● WHAT THE EXERCISE ASKS
Return the material exactly as supplied, apart from the pictures, which are omitted.

● INFORMATION PROVIDED

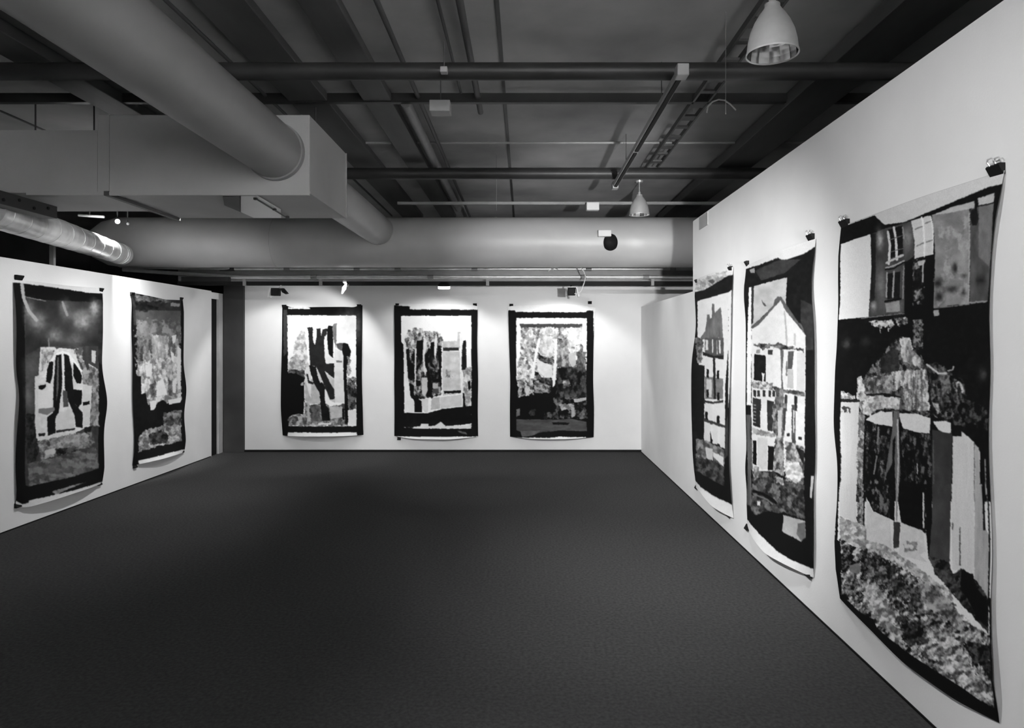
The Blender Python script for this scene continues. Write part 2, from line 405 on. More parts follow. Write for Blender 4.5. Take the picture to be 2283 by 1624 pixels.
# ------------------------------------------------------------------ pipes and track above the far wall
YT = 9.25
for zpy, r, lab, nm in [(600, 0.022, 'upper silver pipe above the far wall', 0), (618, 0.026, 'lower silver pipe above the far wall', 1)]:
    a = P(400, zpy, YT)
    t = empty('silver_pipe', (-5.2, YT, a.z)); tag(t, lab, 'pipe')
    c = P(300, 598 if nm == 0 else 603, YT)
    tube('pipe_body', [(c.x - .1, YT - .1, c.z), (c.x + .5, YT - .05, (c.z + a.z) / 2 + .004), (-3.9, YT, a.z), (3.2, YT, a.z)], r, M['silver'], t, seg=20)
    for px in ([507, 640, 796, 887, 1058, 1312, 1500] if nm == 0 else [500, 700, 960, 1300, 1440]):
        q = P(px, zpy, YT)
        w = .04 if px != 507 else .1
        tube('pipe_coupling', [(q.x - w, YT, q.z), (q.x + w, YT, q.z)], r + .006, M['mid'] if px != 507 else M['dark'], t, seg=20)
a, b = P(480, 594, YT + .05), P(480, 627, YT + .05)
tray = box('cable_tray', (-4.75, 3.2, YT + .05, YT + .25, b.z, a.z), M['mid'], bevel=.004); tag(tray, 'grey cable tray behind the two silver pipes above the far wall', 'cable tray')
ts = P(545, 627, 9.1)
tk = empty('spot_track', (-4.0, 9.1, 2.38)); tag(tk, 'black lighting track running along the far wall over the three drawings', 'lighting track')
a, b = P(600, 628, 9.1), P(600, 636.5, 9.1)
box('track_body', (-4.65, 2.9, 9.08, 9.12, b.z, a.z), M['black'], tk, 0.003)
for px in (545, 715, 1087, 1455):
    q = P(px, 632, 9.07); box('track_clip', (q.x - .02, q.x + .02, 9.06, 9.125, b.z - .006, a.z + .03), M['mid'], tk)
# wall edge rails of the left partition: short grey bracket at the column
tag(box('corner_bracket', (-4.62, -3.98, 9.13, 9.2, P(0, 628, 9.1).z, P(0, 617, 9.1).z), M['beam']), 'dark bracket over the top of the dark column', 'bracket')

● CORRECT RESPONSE
The Blender Python script for this scene continues. Write part 2, from line 405 on. More parts follow. Write for Blender 4.5. Take the picture to be 2283 by 1624 pixels.
# ------------------------------------------------------------------ pipes and track above the far wall
YT = 9.25
for zpy, r, lab, nm in [(600, 0.022, 'upper silver pipe above the far wall', 0), (618, 0.026, 'lower silver pipe above the far wall', 1)]:
    a = P(400, zpy, YT)
    t = empty('silver_pipe', (-5.2, YT, a.z)); tag(t, lab, 'pipe')
    c = P(300, 598 if nm == 0 else 603, YT)
    tube('pipe_body', [(c.x - .1, YT - .1, c.z), (c.x + .5, YT - .05, (c.z + a.z) / 2 + .004), (-3.9, YT, a.z), (3.2, YT, a.z)], r, M['silver'], t, seg=20)
    for px in ([507, 640, 796, 887, 1058, 1312, 1500] if nm == 0 else [500, 700, 960, 1300, 1440]):
        q = P(px, zpy, YT)
        w = .04 if px != 507 else .1
        tube('pipe_coupling', [(q.x - w, YT, q.z), (q.x + w, YT, q.z)], r + .006, M['mid'] if px != 507 else M['dark'], t, seg=20)
a, b = P(480, 594, YT + .05), P(480, 627, YT + .05)
tray = box('cable_tray', (-4.75, 3.2, YT + .05, YT + .25, b.z, a.z), M['mid'], bevel=.004); tag(tray, 'grey cable tray behind the two silver pipes above the far wall', 'cable tray')
ts = P(545, 627, 9.1)
tk = empty('spot_track', (-4.0, 9.1, 2.38)); tag(tk, 'black lighting track running along the far wall over the three drawings', 'lighting track')
a, b = P(600, 628, 9.1), P(600, 636.5, 9.1)
box('track_body', (-4.65, 2.9, 9.08, 9.12, b.z, a.z), M['black'], tk, 0.003)
for px in (545, 715, 1087, 1455):
    q = P(px, 632, 9.07); box('track_clip', (q.x - .02, q.x + .02, 9.06, 9.125, b.z - .006, a.z + .03), M['mid'], tk)
# wall edge rails of the left partition: short grey bracket at the column
tag(box('corner_bracket', (-4.62, -3.98, 9.13, 9.2, P(0, 628, 9.1).z, P(0, 617, 9.1).z), M['beam']), 'dark bracket over the top of the dark column', 'bracket')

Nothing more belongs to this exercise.